@chocnot
About these:
In my experience there's a sad bereft of Tagalog-written literature - not many novels or essays, almost no academic works.
If we’re going to consider the population of Tagalog-written literature, excluding comics and potboilers, we can still find a substantial number of academic-level literary works. The problem might be more about where you can find them. If you are in the city of Manila, there is this Solidaridad (aka La Solidaridad) bookstore in Padre Faura St., Ermita, (a couple of blocks from the US Embassy), where you will find them.
I was told by a native that many people in a university course on Philippine literature, taught in Tagalog (so no one spoke English except in Taglish), failed writing correctly.
There are just a handful of Philippine universities that would meet global standards of excellence in education.
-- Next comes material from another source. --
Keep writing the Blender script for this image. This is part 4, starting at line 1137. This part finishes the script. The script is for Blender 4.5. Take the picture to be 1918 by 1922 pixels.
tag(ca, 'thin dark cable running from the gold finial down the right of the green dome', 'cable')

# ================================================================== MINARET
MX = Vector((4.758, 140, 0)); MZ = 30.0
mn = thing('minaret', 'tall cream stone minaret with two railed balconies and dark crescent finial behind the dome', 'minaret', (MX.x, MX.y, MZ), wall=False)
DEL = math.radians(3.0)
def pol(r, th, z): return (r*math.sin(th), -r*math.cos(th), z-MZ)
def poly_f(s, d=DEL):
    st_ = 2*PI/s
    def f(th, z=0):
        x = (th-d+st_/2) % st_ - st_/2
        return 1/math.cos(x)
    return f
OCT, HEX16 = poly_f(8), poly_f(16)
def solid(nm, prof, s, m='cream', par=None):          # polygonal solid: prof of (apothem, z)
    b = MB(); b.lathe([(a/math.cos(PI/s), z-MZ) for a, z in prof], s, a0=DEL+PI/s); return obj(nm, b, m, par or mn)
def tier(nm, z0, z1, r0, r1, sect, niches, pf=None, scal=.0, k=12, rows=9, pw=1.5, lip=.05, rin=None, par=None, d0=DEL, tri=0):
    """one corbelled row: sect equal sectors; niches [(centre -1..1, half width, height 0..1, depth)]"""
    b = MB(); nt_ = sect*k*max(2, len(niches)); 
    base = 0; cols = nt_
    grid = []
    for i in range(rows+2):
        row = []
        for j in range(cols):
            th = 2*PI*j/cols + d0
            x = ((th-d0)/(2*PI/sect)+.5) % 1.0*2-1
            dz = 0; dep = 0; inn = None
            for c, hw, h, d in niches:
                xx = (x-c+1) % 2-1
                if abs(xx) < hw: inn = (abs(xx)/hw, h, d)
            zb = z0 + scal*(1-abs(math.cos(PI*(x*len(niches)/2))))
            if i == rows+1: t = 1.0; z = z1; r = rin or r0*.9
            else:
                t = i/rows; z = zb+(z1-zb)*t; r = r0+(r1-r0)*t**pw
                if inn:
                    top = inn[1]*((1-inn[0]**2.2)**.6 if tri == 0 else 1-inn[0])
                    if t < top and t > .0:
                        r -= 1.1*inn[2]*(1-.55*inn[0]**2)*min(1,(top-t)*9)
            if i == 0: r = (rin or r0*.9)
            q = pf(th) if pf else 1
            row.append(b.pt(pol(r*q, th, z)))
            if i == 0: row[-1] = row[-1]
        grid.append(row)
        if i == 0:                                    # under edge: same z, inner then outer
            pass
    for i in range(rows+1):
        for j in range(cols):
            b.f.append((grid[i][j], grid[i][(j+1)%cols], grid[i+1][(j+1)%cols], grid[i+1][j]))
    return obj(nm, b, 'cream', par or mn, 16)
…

In those universities, English is the dominant, and usually even required, medium of instruction and Taglish is frowned upon. Also, since a significant number of notable Philippine literature is written in English, Tagalog cannot be assumed as the default language to be used in teaching the subject.
It's "niyo", not " nyo"!
No, it should actually be “ninyo”. It is a combined form of the linker “na” and the possessive pronoun “inyo” – bahay na inyo = bahay ninyo (your house (pl.)). Informally, some write it as “n’yo”, “niyo”, or “nyo”, but such clipped forms are not found as entries in reliable Tagalog dictionaries.
textbook sentence examples always strike the native speakers as stupidly deep.
Tagalog textbooks, just like English textbooks, are expected to be written in the formal style using proper grammar. Well, the native speakers you talked to and who commented that sentence examples used in grammar books are “stupidly deep” might have never been aware of the true nature of textbooks.